Ce début d’été 2019 sonne comme un rappel à l’ordre : quarante degrés et plus dès la fin juin. C’est inéluctable, on va cuire. On a beau le savoir, et depuis longtemps, il faut être au pied du mur, ou à l’aplomb du soleil, pour se convaincre enfin d’agir collectivement sans délai. Mais où ? Comment ? Dans quelles instances ? Et si la commune était à bonne hauteur et à bonnes dimensions pour rapprocher les citoyens au moment où il faudra prendre des mesures qui sont de nature à bouleverser les habitudes pour le bien de l’humanité ?

Il faut bien dire que, où que l’on tourne son regard, c’est affolant : au niveau européen, on suppose que la canicule ne franchit pas les serres climatisées et végétalisées où prospèrent les décideurs. Tractations sans âme d’après élections en vue de la répartition des postes dirigeants, confusion entretenue au sujet de l’interdiction du glyphosate, entêtement productiviste illustré par le retour du CETA et le MERCOSUR. A l’échelle internationale, c’est pire : une sorte de jeu vidéo sinistre, orchestré principalement au Proche-Orient et dans le Pacifique par des demi-fous. L’armement bat son plein sur la planète. Partout, pour soutenir ce jeu pervers d’échanges et d’affrontements, le chantage à la croissance et à l’emploi, qui marche, y compris dans nos démocraties, les dernières.
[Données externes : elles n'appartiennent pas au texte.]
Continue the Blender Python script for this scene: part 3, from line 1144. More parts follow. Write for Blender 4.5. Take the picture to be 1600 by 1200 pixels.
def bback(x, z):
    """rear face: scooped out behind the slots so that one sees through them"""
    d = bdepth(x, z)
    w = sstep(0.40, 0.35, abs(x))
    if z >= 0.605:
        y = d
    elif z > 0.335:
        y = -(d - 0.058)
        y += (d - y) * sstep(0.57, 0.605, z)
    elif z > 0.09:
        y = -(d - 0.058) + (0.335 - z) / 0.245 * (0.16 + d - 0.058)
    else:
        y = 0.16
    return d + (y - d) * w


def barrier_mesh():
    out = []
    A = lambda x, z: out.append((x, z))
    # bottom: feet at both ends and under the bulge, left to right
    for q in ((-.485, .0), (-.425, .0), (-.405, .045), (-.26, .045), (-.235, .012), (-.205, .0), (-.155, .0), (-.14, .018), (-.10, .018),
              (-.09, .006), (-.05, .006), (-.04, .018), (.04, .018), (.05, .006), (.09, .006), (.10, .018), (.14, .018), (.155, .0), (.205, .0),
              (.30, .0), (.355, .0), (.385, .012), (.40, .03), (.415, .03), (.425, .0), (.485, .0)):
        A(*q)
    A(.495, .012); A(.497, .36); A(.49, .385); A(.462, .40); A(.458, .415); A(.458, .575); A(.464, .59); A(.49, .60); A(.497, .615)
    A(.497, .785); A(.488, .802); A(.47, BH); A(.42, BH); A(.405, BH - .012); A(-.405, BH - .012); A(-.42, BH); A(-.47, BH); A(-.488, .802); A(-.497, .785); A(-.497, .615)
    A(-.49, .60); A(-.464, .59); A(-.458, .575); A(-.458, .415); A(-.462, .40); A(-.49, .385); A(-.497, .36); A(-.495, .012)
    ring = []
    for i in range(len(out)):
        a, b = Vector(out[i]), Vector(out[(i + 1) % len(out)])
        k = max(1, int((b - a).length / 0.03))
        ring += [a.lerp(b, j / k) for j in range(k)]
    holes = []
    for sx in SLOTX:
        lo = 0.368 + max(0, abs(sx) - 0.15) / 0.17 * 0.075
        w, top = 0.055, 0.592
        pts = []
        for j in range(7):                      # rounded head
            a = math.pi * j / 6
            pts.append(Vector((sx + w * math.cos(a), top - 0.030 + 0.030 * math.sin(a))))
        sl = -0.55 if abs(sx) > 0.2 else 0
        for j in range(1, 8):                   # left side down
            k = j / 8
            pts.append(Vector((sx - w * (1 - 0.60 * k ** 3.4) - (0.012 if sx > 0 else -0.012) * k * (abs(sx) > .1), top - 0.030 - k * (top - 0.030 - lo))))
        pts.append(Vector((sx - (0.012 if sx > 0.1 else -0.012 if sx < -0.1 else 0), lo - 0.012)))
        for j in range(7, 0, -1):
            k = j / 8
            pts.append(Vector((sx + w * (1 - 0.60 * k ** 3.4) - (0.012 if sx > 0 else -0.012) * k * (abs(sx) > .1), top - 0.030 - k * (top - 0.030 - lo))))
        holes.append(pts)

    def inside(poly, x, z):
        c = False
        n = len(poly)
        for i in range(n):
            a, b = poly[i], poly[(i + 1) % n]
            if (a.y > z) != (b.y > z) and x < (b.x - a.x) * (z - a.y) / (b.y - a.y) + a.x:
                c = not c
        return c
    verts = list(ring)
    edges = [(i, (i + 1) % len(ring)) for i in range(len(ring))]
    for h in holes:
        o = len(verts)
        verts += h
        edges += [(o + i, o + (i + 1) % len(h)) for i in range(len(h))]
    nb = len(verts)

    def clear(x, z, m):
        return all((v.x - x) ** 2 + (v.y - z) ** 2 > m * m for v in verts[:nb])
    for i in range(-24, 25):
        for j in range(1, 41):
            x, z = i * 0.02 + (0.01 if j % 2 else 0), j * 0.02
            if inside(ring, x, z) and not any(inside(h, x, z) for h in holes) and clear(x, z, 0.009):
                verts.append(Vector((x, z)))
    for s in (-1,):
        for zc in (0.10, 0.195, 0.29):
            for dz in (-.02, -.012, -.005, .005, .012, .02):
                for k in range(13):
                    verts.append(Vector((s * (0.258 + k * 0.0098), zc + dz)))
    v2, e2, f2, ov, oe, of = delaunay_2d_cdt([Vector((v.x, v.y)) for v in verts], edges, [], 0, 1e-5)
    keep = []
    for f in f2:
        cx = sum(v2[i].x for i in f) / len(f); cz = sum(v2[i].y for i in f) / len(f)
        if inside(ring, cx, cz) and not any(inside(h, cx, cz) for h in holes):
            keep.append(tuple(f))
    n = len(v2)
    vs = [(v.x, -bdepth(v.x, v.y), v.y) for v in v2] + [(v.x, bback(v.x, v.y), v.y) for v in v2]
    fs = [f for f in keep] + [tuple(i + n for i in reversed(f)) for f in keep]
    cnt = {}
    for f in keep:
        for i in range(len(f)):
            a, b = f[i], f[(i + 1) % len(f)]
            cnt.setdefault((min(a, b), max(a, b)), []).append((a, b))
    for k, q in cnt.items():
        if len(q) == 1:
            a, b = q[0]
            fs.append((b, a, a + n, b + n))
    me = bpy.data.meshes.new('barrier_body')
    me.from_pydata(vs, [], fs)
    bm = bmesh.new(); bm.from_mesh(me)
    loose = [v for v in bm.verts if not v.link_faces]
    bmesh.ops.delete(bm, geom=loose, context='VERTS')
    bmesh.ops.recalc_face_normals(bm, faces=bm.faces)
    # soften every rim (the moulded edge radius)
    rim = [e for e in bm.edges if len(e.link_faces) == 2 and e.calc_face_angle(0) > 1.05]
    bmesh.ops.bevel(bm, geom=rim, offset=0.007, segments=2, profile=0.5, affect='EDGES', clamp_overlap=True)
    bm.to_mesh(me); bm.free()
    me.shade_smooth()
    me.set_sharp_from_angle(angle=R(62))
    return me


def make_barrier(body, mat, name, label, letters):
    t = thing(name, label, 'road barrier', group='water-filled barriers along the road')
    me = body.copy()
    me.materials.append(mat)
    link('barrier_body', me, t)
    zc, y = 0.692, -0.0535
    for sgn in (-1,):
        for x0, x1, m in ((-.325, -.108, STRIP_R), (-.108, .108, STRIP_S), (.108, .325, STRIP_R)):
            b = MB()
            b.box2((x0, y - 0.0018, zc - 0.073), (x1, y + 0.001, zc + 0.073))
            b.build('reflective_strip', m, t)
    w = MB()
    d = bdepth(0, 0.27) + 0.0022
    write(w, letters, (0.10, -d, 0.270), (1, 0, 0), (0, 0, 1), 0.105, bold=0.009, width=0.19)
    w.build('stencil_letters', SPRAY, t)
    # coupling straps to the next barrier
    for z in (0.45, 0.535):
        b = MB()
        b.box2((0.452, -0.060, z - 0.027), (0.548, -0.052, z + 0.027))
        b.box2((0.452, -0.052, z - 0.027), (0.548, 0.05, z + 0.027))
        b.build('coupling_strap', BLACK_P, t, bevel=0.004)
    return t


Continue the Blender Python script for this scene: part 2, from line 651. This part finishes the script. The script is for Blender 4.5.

Où trouver refuge au sein d’un tel chaos, construire quand même, sinon dans le pré carré, dans la dimension locale, celle où l’on vit, dont on connaît un peu les acteurs ? Parmi eux, les héroïques, ceux dont le travail nourrit la collectivité, tisse le lien social, fait de la ville et de l’agglomération un espace vivable, parfois même agréable. On ne saurait trop rendre grâce à ceux qui font vivre ces lieux de sociabilité, artisans et commerçants de proximité, des marchés, par grand vent froid et par temps creux, répondant présents quelle que soit la concurrence du système de la grande distribution, augmentée désormais du numérique. Nul doute que, lorsque les choses se gâteront, que les grandes pannes de production et d’approvisionnement se produiront, c’est sur eux que nous pourrons compter. Cette alerte, elle n’est pas ici inventée pour dramatiser : des chercheurs très sérieux, lucides et pondérés, l’ont exposée ; ils ont nom, pour les plus limpides, Pablo Servigne, Aurélien Barrau, et leurs conférences et interviews sont faciles à trouver, ainsi que les livres qu’ils ont écrits. A l’heure où, de plus en plus souvent, le bitume brûle très fort et devient irrespirable, où les moteurs automobiles rendent insupportable la chaleur supplémentaire et rosissent l’horizon de dioxyde de carbone, on se rappelle que l’abîme guette. Le GIEC rappelle régulièrement son compte à rebours : nous reste-t-il dix ans, ou moins, pour inverser la tendance ? Il a aussi démontré que la désertification est depuis longtemps à l’oeuvre, avec ses corollaires : inondations, tsunamis, et pas seulement dans le sous-continent indien. Bref : face à ces lancinants constats, chacun est invité à retrousser ses manches.

Or, voilà que le calendrier électoral offre une ouverture : les municipales ! On n’osait en rêver. La possibilité d’élire parmi nos concitoyens des êtres qui ont compris l’enjeu, de se choisir des édiles responsables et résolus, diplomates, aussi, car il faudra gagner à cette cause écologique vitale le plus grand nombre. Qui est prêt ? Cela vous intéresse ? Tout le monde peut – on n’ose dire : doit – participer. Avec un peu de chance, le péril climatique qui va se précisant fera exister cette démocratie participative comme un recours ultime. Bien des villes, bourgs ou villages ont d’ailleurs déjà commencé, et nous en connaissons tous, enviant leurs expériences partout reconnues ; quelques noms : Ungersheim , Puits Saint-André, Langouët, Grenoble, Grande-Synthe, …

Nul doute qu’à Chartres nous soyons nombreux à aspirer à une ville autre : solidaire, rassembleuse, intelligente, où les réformes seraient menées en conscience, inscrites dans un monde perdu et dangereux, un pays hésitant, au gouvernement fluctuant et peu fiable, mais qu’il est possible de mettre par le vote devant le fait accompli. Pas question de mourir, simplement.